En la codificación blindada de su delirio salvífico, el espadón forjó un fantasmal culpable del riesgo extremo que él, guía del pueblo, había atravesado indemne. La España de José María Aznar, anunció, había organizado la asonada. Fue una iluminación. Y él, el Comandante Chávez, devolvería el golpe en el traidor corazón del territorio enemigo. Fue entonces cuando la banda de penenes madrileños, hasta entonces sólo orfeón de las loas presidenciales, fue investida de una tarea más heroica: difundir la buena nueva bolivariana en Europa. Lo cual, desde luego, exigía proporcionados recursos financieros. El Comandante los tenía. Venezuela, no. Venezuela se despeñaba en la ruina. Pero, al menos, proyectaría su ruina sobre la malvada España. A eso se llama internacionalismo.
La visita de Albert Rivera a Caracas, estos días, no es sólo un acto de solidaridad con quienes sufren al nulo heredero del profeta inspirado. Debiera ser también la ocasión de pedir cuentas a quienes, con cargo a la miseria venezolana, hicieron fortuna política entre nosotros. Y de exigir que hasta el último céntimo invertido por Chávez y Maduro en financiar movimientos populistas en España sea hecho público.

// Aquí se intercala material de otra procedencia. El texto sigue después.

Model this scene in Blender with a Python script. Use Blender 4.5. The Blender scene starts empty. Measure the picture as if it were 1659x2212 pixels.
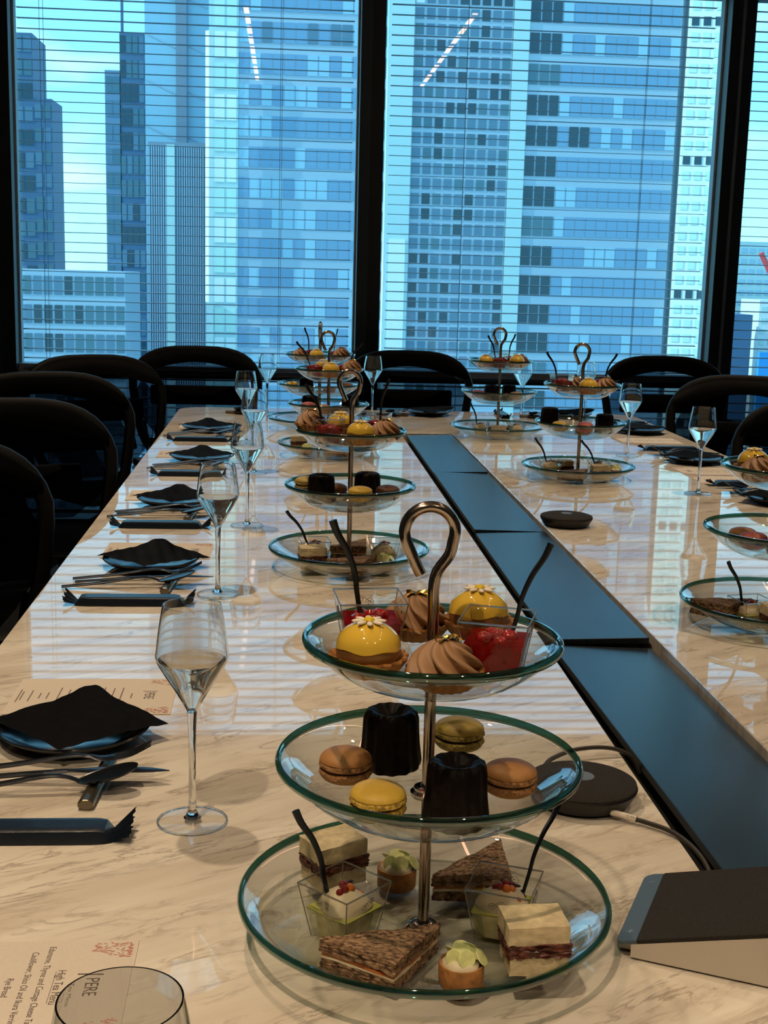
import bpy, bmesh, math, random
from mathutils import Vector, Matrix, Euler
random.seed(7)
PI = math.pi
sc = bpy.context.scene
COL = sc.collection

# ------------------------------------------------------------------ camera
cam_d = bpy.data.cameras.new('camera'); cam = bpy.data.objects.new('camera', cam_d); COL.objects.link(cam)
Rm = Matrix(((0.99695631, -0.01171206, -0.07707753), (-0.07358003, 0.18544276, -0.9798964), (0.02577007, 0.98258527, 0.18401656)))
cam.matrix_world = Matrix.Translation((0, 0, 1.30)) @ Rm.to_4x4()
cam_d.sensor_fit = 'VERTICAL'; cam_d.sensor_height = 24.0
cam_d.lens = 24.0 * 2790.0 / 2212.0
cam_d.clip_start = 0.05; cam_d.clip_end = 2000
cam_d.dof.use_dof = True; cam_d.dof.focus_distance = 1.22; cam_d.dof.aperture_fstop = cam_d.lens / 1000 / 0.0005
sc.camera = cam

# ------------------------------------------------------------------ world
w = bpy.data.worlds.new('world'); sc.world = w; w.use_nodes = True
nt = w.node_tree; nt.nodes.clear()
def N(nt, t, **k):
    n = nt.nodes.new(t)
    for a, v in k.items(): setattr(n, a, v)
    return n
tc = N(nt, 'ShaderNodeTexCoord'); sx = N(nt, 'ShaderNodeSeparateXYZ'); nt.links.new(tc.outputs['Generated'], sx.inputs[0])
ramp = N(nt, 'ShaderNodeValToRGB'); nt.links.new(sx.outputs['Z'], ramp.inputs[0])
e = ramp.color_ramp.elements
e[0].position = 0.0; e[0].color = (0.50, 0.84, 0.92, 1)
e[1].position = 1.0; e[1].color = (0.22, 0.42, 0.66, 1)
for p, c in ((0.04, (0.46, 0.82, 0.92, 1)), (0.13, (0.27, 0.62, 0.85, 1)), (0.35, (0.24, 0.50, 0.78, 1))):
    q = e.new(p); q.color = c
mp = N(nt, 'ShaderNodeMapping'); mp.inputs['Scale'].default_value = (5, 5, 14); nt.links.new(tc.outputs['Generated'], mp.inputs[0])
cn = N(nt, 'ShaderNodeTexNoise'); cn.inputs['Scale'].default_value = 1.6; cn.inputs['Detail'].default_value = 6; nt.links.new(mp.outputs[0], cn.inputs['Vector'])
cr = N(nt, 'ShaderNodeValToRGB'); nt.links.new(cn.outputs[0], cr.inputs[0]); cr.color_ramp.elements[0].position = 0.52; cr.color_ramp.elements[1].position = 0.72
cr.color_ramp.elements[1].color = (0.6, 0.6, 0.6, 1)
mx = N(nt, 'ShaderNodeMix', data_type='RGBA'); nt.links.new(cr.outputs[0], mx.inputs['Factor']); nt.links.new(ramp.outputs[0], mx.inputs[6]); mx.inputs[7].default_value = (0.8, 0.95, 1.0, 1)
bg = N(nt, 'ShaderNodeBackground'); bg.inputs['Strength'].default_value = 2.25; nt.links.new(mx.outputs[2], bg.inputs[0])
wo = N(nt, 'ShaderNodeOutputWorld'); nt.links.new(bg.outputs[0], wo.inputs[0])

# ------------------------------------------------------------------ sun and exposure
sd = bpy.data.lights.new('sun', 'SUN'); sd.energy = 4.2; sd.color = (1, 0.95, 0.82); sd.angle = 0.009
so = bpy.data.objects.new('sun', sd); COL.objects.link(so); so.location = (-30, 20, 60)
so.rotation_euler = Vector((0.86, 0.16, -0.48)).to_track_quat('-Z', 'Y').to_euler()
sc.view_settings.view_transform = 'Standard'; sc.view_settings.look = 'None'; sc.view_settings.gamma = 1.0
sc.view_settings.use_curve_mapping = False; sc.view_settings.exposure = 0.0
cy = sc.cycles
cy.max_bounces = 14; cy.diffuse_bounces = 3; cy.glossy_bounces = 5; cy.transmission_bounces = 12; cy.transparent_max_bounces = 40
cy.sample_clamp_indirect = 3.0; cy.caustics_reflective = False; cy.caustics_refractive = True; cy.blur_glossy = 0.5

WARM = (1.0, 0.76, 0.49)
LAMPS = [(-0.25, -0.85), (-0.48, 0.30), (-0.42, 1.85), (-0.42, 3.2), (-0.42, 4.6), (0.95, -0.85), (1.40, 0.30), (1.40, 1.85), (1.40, 3.2), (1.40, 4.6)]  # first lamp of each row is an added fill behind the camera
LAMP_W = [9.0, 8.5, 5.4, 5.4, 5.4, 9.0, 5.0, 5.0, 5.4, 5.4]

# ------------------------------------------------------------------ materials
MATS = {}
def mat(name, col=(0.8, 0.8, 0.8), rough=0.5, metal=0.0, spec=0.5, noise=0.0, nscale=40.0, bump=0.0, col2=None, coat=0.0, emit=None, estr=0.0, stretch=(1, 1, 1), trans=0.0, ior=1.45, sss=0.0):
    if name in MATS: return MATS[name]
    m = bpy.data.materials.new(name); m.use_nodes = True; t = m.node_tree; b = t.nodes['Principled BSDF']
    b.inputs['Base Color'].default_value = (*col, 1); b.inputs['Roughness'].default_value = rough; b.inputs['Metallic'].default_value = metal
    b.inputs['Specular IOR Level'].default_value = spec; b.inputs['Coat Weight'].default_value = coat; b.inputs['IOR'].default_value = ior
    b.inputs['Transmission Weight'].default_value = trans
    if sss: b.inputs['Subsurface Weight'].default_value = sss; b.inputs['Subsurface Radius'].default_value = (0.01, 0.005, 0.003); b.inputs['Subsurface Scale'].default_value = 0.5
    if emit: b.inputs['Emission Color'].default_value = (*emit, 1); b.inputs['Emission Strength'].default_value = estr
    if noise or bump:
        tc = N(t, 'ShaderNodeTexCoord'); mp = N(t, 'ShaderNodeMapping'); mp.inputs['Scale'].default_value = stretch; t.links.new(tc.outputs['Object'], mp.inputs[0])
        n = N(t, 'ShaderNodeTexNoise'); n.inputs['Scale'].default_value = nscale; n.inputs['Detail'].default_value = 5; t.links.new(mp.outputs[0], n.inputs['Vector'])
        if noise:
            r = N(t, 'ShaderNodeValToRGB'); t.links.new(n.outputs[0], r.inputs[0])
            c2 = col2 or tuple(c * (1 - noise) for c in col)
            r.color_ramp.elements[0].position = 0.35; r.color_ramp.elements[0].color = (*c2, 1)
            r.color_ramp.elements[1].position = 0.65; r.color_ramp.elements[1].color = (*col, 1)
            t.links.new(r.outputs[0], b.inputs['Base Color'])
        if bump:
            bp = N(t, 'ShaderNodeBump'); bp.inputs['Strength'].default_value = bump; bp.inputs['Distance'].default_value = 0.002
            t.links.new(n.outputs[0], bp.inputs['Height']); t.links.new(bp.outputs[0], b.inputs['Normal'])
    MATS[name] = m; return m

def thin(name, tint, f0=0.05, grow=0.9, power=5.0, rough=0.0, gcol=(1, 1, 1), edge=None, epow=4.0):
    """clear thin wall: transparent with a Schlick reflection"""
    m = bpy.data.materials.new(name); m.use_nodes = True; t = m.node_tree; t.nodes.clear()
    lw = N(t, 'ShaderNodeLayerWeight'); lw.inputs['Blend'].default_value = 0.5
    p = N(t, 'ShaderNodeMath', operation='POWER'); t.links.new(lw.outputs['Facing'], p.inputs[0]); p.inputs[1].default_value = power
    a = N(t, 'ShaderNodeMath', operation='MULTIPLY_ADD'); t.links.new(p.outputs[0], a.inputs[0]); a.inputs[1].default_value = grow; a.inputs[2].default_value = f0
    tr = N(t, 'ShaderNodeBsdfTransparent'); tr.inputs[0].default_value = (*tint, 1)
    if edge:   # a longer way through the wall at grazing angles absorbs more
        q = N(t, 'ShaderNodeMath', operation='POWER'); t.links.new(lw.outputs['Facing'], q.inputs[0]); q.inputs[1].default_value = epow
        mc = N(t, 'ShaderNodeMix', data_type='RGBA'); t.links.new(q.outputs[0], mc.inputs['Factor']); mc.inputs[6].default_value = (*tint, 1); mc.inputs[7].default_value = (*edge, 1); t.links.new(mc.outputs[2], tr.inputs[0])
    g = N(t, 'ShaderNodeBsdfGlossy'); g.inputs['Roughness'].default_value = rough; g.inputs['Color'].default_value = (*gcol, 1)
    mx = N(t, 'ShaderNodeMixShader'); t.links.new(a.outputs[0], mx.inputs[0]); t.links.new(tr.outputs[0], mx.inputs[1]); t.links.new(g.outputs[0], mx.inputs[2])
    o = N(t, 'ShaderNodeOutputMaterial'); t.links.new(mx.outputs[0], o.inputs[0])
    return m

def glassm(name, col, ior=1.45, rough=0.0):
    m = bpy.data.materials.new(name); m.use_nodes = True; t = m.node_tree; t.nodes.clear()
    g = N(t, 'ShaderNodeBsdfGlass'); g.inputs['Color'].default_value = (*col, 1); g.inputs['IOR'].default_value = ior; g.inputs['Roughness'].default_value = rough
    o = N(t, 'ShaderNodeOutputMaterial'); t.links.new(g.outputs[0], o.inputs[0]); return m

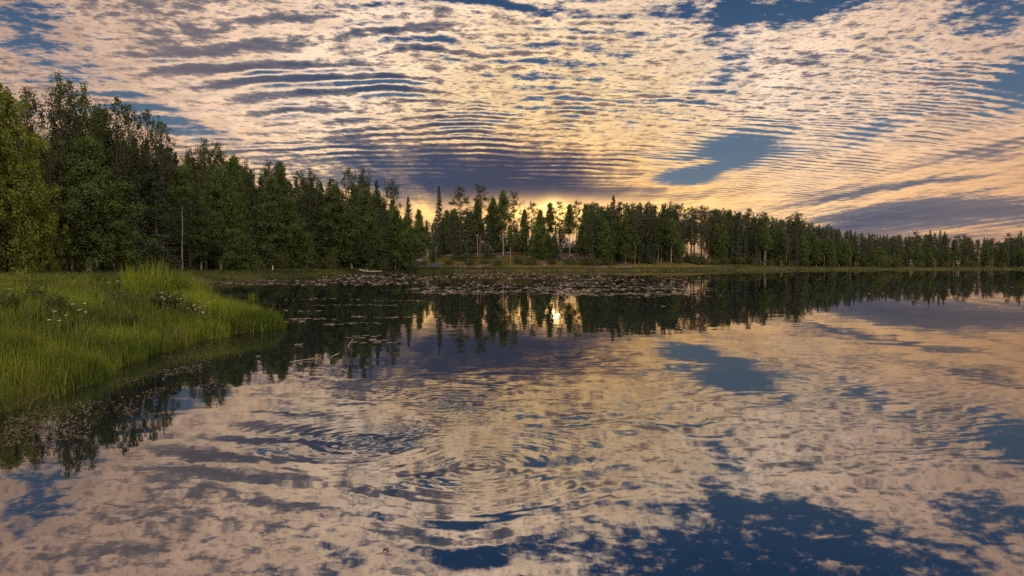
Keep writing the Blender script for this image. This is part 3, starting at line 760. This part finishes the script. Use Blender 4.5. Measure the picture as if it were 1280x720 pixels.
# broad arching sedge and dead straw among the meadow grass
n = 9000
D = np.sqrt(r.uniform(6.5 ** 2, 34 ** 2, n)); px = r.uniform(-80, 350, n); X = PX(px, D); sd_ = sdist(X, D)
k = (sd_ > -.1) & (bumpf(X * 2.1 + 5, D * 2.1 + 2) > -.05) & (r.uniform(size=n) < np.clip(12 / D, 0, 1)); D, X = D[k], X[k]
v_, q_, t_ = blades(X, D, ground(X, D), r.uniform(.35, .72, len(D)), .0021 * D * r.uniform(.7, 1.3, len(D)), r, .75)
tag(link('sedge', mesh_np('sedge', v_, [q_, t_]), M['herb']), kind='stuff')
n = 5200
D = np.sqrt(r.uniform(6.5 ** 2, 34 ** 2, n)); px = r.uniform(-80, 350, n); X = PX(px, D); sd_ = sdist(X, D)
k = (sd_ > -.2) & ((sd_ < .6) | (bumpf(X * 2.6 + 1, D * 2.6 + 8) > .15)) & (r.uniform(size=n) < np.clip(12 / D, 0, 1)); D, X = D[k], X[k]
v_, q_, t_ = blades(X, D, np.maximum(ground(X, D), -.03), r.uniform(.20, .66, len(D)), .0010 * D * r.uniform(.7, 1.3, len(D)), r, .7)
tag(link('dead_straw', mesh_np('dead_straw', v_, [q_, t_]), M['straw']), kind='stuff')
# far banks
n = 420000
D = np.sqrt(r.uniform(50 ** 2, 262 ** 2, n)); px = r.uniform(-40, 1340, n); X = PX(px, D); sd_ = sdist(X, D)
k = (sd_ > -1.2) & (sd_ < 55) & (r.uniform(size=n) < np.where(sd_ < 14, 1, .45)) & ~((np.abs(X - 8) < 60) & (D > 206)); D, X, sd_ = D[k], X[k], sd_[k]
v_, q_, t_ = blades(X, D, np.maximum(ground(X, D), -.1), np.where(X > -15, r.uniform(.08, .28, len(D)), r.uniform(.25, .7, len(D))), .0008 * D * r.uniform(.6, 1.4, len(D)), r, .35)
print('far blades', len(D))
tag(link('bank_grass', mesh_np('bank_grass', v_, [q_, t_]), M['bank_grass']), kind='stuff')
n = 80000
D = r.uniform(198, 275, n); X = r.uniform(-48, 58, n); sd_ = sdist(X, D); k = sd_ > 6; D, X = D[k], X[k]
pn = bumpf(X * .55, D * .55)
hea = (pn > .05) & (X > 9) & (X < 28) & (D < 250) | (pn > .42)
for nm, sel, mt in (('slope_grass', ~hea, 'slope_grass'), ('heather', hea, 'heather')):
    v_, q_, t_ = blades(X[sel], D[sel], ground(X[sel], D[sel]), r.uniform(.3, .8, sel.sum()), .22 * r.uniform(.6, 1.4, sel.sum()), r, .5)
    tag(link(nm, mesh_np(nm, v_, [q_, t_]), M[mt]), kind='stuff')

# ------------------------------------------------------------------ herbs and white umbels on the near bank
for q, (px, D, R_, h, lab) in enumerate([(46, 17.5, .55, .75, 'dark leafy weed clump high on the grassy bank near the left edge'), (66, 15.5, .45, .60, 'dark leafy weed clump beside the white flowers at left'),
        (12, 15.0, .4, .6, 'dark leafy weed clump cut by the left edge'), (150, 17.5, .6, .62, 'dark leafy weed clump in mid bank below the tall grass'), (205, 18.5, .6, .6, 'dark leafy weed clump in the shade of the tall grass clump'), (228, 18.0, .5, .55, 'dark leafy weed clump left of the white flower row')]):
    tv, tf, lv, lf = bush(R_, h, 300 + q, 3000, .055)
    X = PX(px, D); o = empty('weed_clump', (X, D, g1(X, D)), q * 1.1)
    tag(o, lab, 'weed', 'leafy weeds on the near bank')
    link('stems', mesh_np('weed_stems', tv, [tf], True), M['stem'], o); link('leaves', mesh_np('weed_leaves', lv, [lf]), M['herb'], o)
def umbel():
    r = np.random.default_rng(9); ps = [(np.array([[0, 0, -.6], [.01, 0, -.25], [0, 0, 0]]), [.006, .005, .004])]; fl = []
    for i in range(16):
        a = i * 2.4; q = math.sqrt((i + .5) / 16) * .052; e = np.array([math.cos(a) * q, math.sin(a) * q, .035 - q * q * 4])
        ps.append((np.array([[0, 0, 0], e * .6, e]), [.002, .0015, .001])); fl.append(e + r.normal(size=(9, 3)) * np.array([.008, .008, .003]))
    tv, tf = tubes(ps, 5); lv, lf = leaves(np.concatenate(fl), .016, r, .8)
    return mesh_np('umbel_stem', tv, [tf], True), mesh_np('umbel_head', lv, [lf])
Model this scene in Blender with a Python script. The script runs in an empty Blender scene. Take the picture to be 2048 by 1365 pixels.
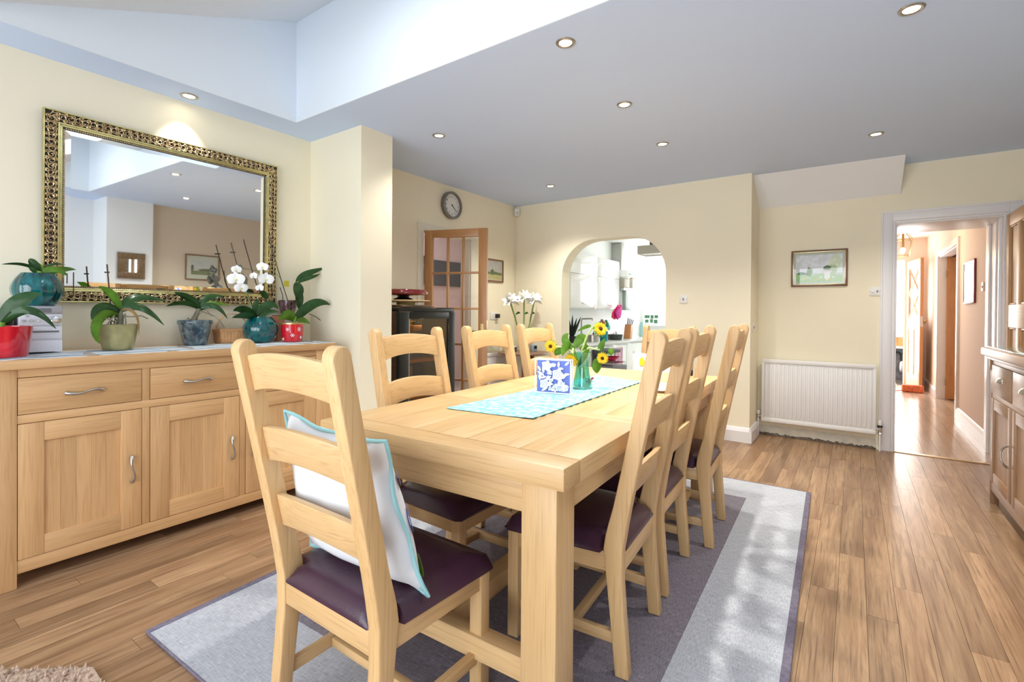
import bpy, bmesh, math, random
from mathutils import Vector, Matrix, noise
random.seed(7)
PI = math.pi
S = bpy.context.scene
COL = S.collection

# ------------------------------------------------------------------ camera
YAW, PITCH, ROLL, FPX, CY, H = -0.614183, -0.0069505, 0.0069223, 970.0, 631.25, 1.18
fw = Vector((math.sin(YAW)*math.cos(PITCH), math.cos(YAW)*math.cos(PITCH), math.sin(PITCH)))
rr = Vector((math.cos(YAW), -math.sin(YAW), 0.0))
uu = rr.cross(fw)
cr = rr*math.cos(ROLL)+uu*math.sin(ROLL)
cu = -rr*math.sin(ROLL)+uu*math.cos(ROLL)
cam = bpy.data.cameras.new('camera')
cam.sensor_width = 36; cam.sensor_fit = 'HORIZONTAL'
cam.lens = FPX/2048*36
cam.shift_y = -(682.5-CY)/2048
cam.clip_start = 0.02; cam.clip_end = 200
camo = bpy.data.objects.new('camera', cam); COL.objects.link(camo)
mw = Matrix(((cr.x, cu.x, -fw.x, 0), (cr.y, cu.y, -fw.y, 0), (cr.z, cu.z, -fw.z, H), (0, 0, 0, 1)))
camo.matrix_world = mw
S.camera = camo

def at(px, py, x=None, y=None, z=None):
    """a point of the room: where the sight line meets a real plane x=, y= or z= (all in metres)"""
    d = fw + cr*((px-1024)/FPX) + cu*((CY-py)/FPX)
    t = x/d.x if x is not None else (y/d.y if y is not None else (z-H)/d.z)
    return Vector((d.x*t, d.y*t, H+d.z*t))

# ------------------------------------------------------------------ world, lights, exposure
w = bpy.data.worlds.new('world'); S.world = w; w.use_nodes = True
wn = w.node_tree.nodes; wl = w.node_tree.links
bg = wn['Background']; bg.inputs[0].default_value = (0.86, 0.93, 1.0, 1); bg.inputs[1].default_value = 2.4
S.view_settings.view_transform = 'Standard'; S.view_settings.look = 'None'
S.view_settings.gamma = 1.0; S.view_settings.use_curve_mapping = False
S.view_settings.exposure = 0.34
try:
    S.cycles.max_bounces = 10; S.cycles.diffuse_bounces = 6; S.cycles.glossy_bounces = 5
    S.cycles.transmission_bounces = 8; S.cycles.transparent_max_bounces = 12
    S.cycles.sample_clamp_indirect = 6.0
    S.cycles.caustics_reflective = False; S.cycles.caustics_refractive = False
except Exception:
    pass

def area(name, loc, rot, sx, sy, power, col):
    l = bpy.data.lights.new(name, 'AREA'); l.shape = 'RECTANGLE'; l.size = sx; l.size_y = sy
    l.energy = power; l.color = col
    o = bpy.data.objects.new(name, l); COL.objects.link(o); o.location = loc; o.rotation_euler = rot
    return o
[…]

Porque es dinero robado a los venezolanos, primero. Porque es dinero que burla la legislación española, después.
Venezuela vive hoy en el vórtice crítico de un doble poder. La Presidencia bloquea al Parlamento. Al tiempo que amenaza con disolverlo. Ante ese Parlamento, Rivera ha hablado como se habla en la celda de un preso. Porque presos potenciales son hoy los diputados venezolanos. Y demasiado bien saben que, como sucedió con Leopoldo López, su encarcelamiento puede materializarse en cualquier momento y fuera de garantía procesal.
Que un Parlamento y un Presidente entren en conflicto, debiera ser una rutina más de las repúblicas presidencialistas. Un par de veces, en la Francia de Mitterrand, se produjo eso. Y el Presidente llamó a un primer ministro de la oposición para formar gobierno. Allí lo llaman “cohabitación”. Bajo cualquier nombre, es la única solución viable. Ésa o la apelación inmediata al veredicto de las urnas. Más allá de ambas, sólo queda la sombra del golpismo: la que Maduro alarga dolorosamente sobre Venezuela. Es la herencia paradisíaca de un profeta. Que creyó en su delirio. Asaltó el cielo. Trajo infierno.